The percentages didn't appreciably change over the course of the weekly poll, which is indicative that the poll is accurate, indicative that there weren't outliers that drastically changed the results, while over a quarter of my utility's employees responded. The same percentages on this poll are in rough agreement with my own little work group. That is -- a third of my fellow workers owe more on their mortgage than what their housal unit is worth...if you extrapolate these 25% responses to the company at large. This is an amazing statistic.

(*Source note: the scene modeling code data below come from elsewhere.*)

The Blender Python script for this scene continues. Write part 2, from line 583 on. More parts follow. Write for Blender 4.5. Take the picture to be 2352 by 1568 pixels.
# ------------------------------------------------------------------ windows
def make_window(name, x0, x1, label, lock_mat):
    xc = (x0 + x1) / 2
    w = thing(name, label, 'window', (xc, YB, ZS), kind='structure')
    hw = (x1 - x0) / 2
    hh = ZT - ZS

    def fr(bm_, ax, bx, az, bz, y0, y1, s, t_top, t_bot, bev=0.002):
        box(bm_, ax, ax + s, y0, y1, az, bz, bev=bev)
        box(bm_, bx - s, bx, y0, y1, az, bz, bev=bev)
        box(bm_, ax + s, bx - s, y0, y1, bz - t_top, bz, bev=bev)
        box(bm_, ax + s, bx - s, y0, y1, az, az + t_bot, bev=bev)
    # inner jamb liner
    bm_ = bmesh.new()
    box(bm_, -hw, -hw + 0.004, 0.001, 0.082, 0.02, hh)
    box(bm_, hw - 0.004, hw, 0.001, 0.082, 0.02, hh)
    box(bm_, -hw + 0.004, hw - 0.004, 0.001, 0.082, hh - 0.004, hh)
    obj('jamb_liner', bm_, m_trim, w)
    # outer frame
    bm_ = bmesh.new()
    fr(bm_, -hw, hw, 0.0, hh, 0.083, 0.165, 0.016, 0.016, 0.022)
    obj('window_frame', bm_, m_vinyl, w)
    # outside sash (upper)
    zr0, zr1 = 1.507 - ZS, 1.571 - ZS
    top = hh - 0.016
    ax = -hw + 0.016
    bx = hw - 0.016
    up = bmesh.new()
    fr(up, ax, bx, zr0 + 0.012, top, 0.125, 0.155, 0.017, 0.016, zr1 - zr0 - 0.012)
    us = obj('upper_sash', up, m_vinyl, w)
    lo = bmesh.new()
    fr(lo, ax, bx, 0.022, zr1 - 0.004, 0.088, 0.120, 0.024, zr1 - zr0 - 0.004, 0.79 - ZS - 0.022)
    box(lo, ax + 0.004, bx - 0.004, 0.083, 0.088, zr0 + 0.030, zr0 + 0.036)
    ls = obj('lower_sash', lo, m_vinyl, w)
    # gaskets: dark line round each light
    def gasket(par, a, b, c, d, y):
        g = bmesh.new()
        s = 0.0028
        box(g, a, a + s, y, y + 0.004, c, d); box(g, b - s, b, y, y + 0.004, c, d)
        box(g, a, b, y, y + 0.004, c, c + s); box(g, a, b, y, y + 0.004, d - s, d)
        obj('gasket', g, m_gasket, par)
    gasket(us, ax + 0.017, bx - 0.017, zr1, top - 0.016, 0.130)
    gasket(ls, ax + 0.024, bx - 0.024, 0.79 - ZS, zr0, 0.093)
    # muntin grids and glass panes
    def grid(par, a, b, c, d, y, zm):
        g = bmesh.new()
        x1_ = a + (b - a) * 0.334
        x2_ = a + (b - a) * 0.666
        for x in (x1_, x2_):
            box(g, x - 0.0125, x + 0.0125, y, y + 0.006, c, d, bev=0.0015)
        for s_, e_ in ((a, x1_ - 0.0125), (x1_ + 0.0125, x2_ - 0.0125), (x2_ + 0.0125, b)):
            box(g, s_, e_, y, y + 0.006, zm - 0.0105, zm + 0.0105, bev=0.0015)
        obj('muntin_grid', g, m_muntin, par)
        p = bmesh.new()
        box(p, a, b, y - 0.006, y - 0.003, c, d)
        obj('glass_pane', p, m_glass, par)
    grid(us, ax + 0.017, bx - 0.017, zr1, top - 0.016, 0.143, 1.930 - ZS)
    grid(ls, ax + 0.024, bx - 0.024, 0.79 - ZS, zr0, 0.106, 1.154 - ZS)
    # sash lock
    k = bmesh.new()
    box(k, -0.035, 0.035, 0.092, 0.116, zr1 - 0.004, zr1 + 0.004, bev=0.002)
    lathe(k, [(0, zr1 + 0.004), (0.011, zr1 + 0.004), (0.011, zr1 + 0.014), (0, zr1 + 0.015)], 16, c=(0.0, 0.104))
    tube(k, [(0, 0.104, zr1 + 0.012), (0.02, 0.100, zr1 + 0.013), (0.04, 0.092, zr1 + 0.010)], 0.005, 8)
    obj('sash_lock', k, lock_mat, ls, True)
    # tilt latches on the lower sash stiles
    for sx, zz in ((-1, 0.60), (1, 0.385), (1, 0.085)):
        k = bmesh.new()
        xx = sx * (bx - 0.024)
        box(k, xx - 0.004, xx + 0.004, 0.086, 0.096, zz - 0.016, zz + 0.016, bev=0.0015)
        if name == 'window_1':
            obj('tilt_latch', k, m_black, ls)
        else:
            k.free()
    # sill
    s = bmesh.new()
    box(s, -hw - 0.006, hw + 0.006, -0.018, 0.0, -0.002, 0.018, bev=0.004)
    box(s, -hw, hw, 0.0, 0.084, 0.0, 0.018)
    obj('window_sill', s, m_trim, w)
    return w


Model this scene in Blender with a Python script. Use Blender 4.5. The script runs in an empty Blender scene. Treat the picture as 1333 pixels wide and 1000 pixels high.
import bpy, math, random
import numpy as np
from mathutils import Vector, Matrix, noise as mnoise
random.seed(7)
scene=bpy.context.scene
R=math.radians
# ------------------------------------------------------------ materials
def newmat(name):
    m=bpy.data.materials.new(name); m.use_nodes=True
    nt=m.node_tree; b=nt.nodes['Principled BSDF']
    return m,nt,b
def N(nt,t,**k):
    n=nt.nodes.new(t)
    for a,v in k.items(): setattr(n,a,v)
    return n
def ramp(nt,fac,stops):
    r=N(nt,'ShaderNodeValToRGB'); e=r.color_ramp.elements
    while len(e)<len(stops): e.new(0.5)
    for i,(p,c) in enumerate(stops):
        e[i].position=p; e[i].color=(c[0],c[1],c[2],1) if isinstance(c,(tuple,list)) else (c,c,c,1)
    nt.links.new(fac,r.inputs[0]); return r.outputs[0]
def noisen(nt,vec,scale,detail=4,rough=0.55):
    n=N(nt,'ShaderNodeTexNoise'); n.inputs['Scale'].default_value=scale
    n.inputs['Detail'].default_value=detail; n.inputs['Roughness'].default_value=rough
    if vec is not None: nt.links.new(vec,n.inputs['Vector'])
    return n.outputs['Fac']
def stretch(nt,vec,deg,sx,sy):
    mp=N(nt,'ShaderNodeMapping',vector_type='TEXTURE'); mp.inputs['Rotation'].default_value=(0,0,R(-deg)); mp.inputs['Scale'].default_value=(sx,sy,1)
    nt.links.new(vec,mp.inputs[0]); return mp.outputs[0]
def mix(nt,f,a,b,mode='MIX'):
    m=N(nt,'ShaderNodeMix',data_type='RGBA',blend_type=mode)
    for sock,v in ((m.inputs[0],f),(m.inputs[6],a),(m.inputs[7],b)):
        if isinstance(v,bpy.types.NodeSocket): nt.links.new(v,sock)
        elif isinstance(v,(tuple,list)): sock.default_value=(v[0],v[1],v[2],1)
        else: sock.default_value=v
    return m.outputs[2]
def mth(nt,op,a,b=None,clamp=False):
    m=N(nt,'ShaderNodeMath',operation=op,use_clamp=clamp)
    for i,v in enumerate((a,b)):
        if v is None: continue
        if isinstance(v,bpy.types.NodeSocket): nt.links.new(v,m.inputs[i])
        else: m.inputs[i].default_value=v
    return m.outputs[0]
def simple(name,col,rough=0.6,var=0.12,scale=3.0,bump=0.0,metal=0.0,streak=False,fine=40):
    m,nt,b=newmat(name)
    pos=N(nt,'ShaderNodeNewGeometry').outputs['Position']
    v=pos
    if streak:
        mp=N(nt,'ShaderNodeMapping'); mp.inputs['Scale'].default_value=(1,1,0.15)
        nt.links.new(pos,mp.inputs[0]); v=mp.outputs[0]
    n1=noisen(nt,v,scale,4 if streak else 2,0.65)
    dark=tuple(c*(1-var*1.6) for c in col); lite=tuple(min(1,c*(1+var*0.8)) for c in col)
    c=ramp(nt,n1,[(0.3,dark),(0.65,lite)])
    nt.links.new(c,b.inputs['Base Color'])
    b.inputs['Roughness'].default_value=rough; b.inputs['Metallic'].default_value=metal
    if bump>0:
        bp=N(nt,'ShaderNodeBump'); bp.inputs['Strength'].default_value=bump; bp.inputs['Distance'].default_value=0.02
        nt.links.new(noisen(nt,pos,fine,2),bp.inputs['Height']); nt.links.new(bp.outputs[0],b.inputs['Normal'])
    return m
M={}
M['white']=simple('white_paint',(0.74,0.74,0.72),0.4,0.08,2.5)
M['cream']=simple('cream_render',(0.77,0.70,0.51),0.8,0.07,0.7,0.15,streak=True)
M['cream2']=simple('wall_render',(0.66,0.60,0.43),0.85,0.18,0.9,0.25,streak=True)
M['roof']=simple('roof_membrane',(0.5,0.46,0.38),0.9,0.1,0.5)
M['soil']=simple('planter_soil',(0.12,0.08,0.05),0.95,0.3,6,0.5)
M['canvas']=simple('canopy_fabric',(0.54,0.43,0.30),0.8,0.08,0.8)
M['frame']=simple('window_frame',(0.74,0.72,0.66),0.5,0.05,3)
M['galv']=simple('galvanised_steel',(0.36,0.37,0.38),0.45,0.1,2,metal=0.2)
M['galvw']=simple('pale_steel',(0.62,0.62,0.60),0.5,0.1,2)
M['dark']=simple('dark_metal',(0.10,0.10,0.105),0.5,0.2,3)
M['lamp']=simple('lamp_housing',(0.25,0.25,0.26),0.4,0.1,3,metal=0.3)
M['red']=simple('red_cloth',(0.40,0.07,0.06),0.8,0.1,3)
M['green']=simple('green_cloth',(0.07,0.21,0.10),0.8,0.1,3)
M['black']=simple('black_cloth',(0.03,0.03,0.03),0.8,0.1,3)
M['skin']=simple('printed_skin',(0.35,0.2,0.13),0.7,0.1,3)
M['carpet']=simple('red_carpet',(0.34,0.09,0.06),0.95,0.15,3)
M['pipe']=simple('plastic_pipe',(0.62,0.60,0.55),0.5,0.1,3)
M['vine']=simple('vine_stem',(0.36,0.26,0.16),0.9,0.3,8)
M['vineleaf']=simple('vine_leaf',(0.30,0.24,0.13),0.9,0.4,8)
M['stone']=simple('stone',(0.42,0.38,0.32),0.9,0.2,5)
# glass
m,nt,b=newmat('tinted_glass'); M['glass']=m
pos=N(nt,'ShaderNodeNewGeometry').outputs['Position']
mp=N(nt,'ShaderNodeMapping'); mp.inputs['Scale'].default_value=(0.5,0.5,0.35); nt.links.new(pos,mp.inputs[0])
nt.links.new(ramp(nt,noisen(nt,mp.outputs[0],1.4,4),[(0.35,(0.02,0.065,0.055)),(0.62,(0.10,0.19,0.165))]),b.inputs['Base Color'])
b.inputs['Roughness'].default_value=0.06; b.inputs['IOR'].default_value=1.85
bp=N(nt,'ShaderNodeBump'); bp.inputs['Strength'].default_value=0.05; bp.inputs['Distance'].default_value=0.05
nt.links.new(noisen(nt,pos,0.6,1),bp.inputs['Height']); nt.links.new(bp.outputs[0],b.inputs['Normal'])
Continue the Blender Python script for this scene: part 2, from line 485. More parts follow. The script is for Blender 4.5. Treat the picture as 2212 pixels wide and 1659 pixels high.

SMUD employees likely average $85,000 per year (the best data Ihttp://www.blogger.com/img/blank.gif could find), which is almost 70% more than the median salary in SMUDs service territory ($47,107) -- yet, a third of us are underwater. I will yet again argue that the more money one makes, the more one is likely to be up to their eyeballs in debt.

All that money made, yet all that money flowing directly to Wall Street bankers, those who hold the paper on some collateralized debt obligation of which some single, insignificant mortgage holder in Sacramento county keeps on paying to help keep it rated "AAA," the same rating as government issued Treasury's. One third (about 700 employees) who are staring down another one or two decades of payments just to break even.

A third. That's the same percentage of people as males who have erectile dysfunction. However, I wasn't surprised by this statistic. I look in our parking lot and see dozens and dozens of $40,000 rigs -- I know that many live in the beautiful gated communities of Serrano, or the majestic highlands of Folsom, or on 25-acre "starter vineyards" out towards Rancho Murieta. On an $85,000 salary? Come on, such lifestyles have been fueled by growing debt burdens over the last thirty years -- upper middle class wage earners are no different than those in the upper poverty class. The more people make, the more debt they carry, and I'd bet that the percentages are roughly the same between classes.

I do not consider myself "lucky" to fall in that 6% "loan is paid off" tranche. Luck had nothing to do with it. I neither inherited a housal unit nor an inheritance. I paid my down payment with US savings bonds I accumulated earlier, and I made massive personal sacrifices for 15 years to put every dime I had left over into principal. You cannot do this if you're buying new his and her Acuras every five years.

The past twenty weekends were spent on ladders replacing fascia and painting the trim. Today I'll be outside in about an hour finalizing the paint on the garage doors. I replaced my car's brake pads last Saturday. I smash my own aluminum cans. I mow my own lawn. These things in the aggregate are what allowed me to have the discretionary income to blow on my mortgage, not to blow on hookers and blow.

I hold no magic key here. Frugality and thriftiness are the sounds of my perseverance. I also know that I could lose it all in an instant, too; there are many unknowns that are coming, as there was and always will be.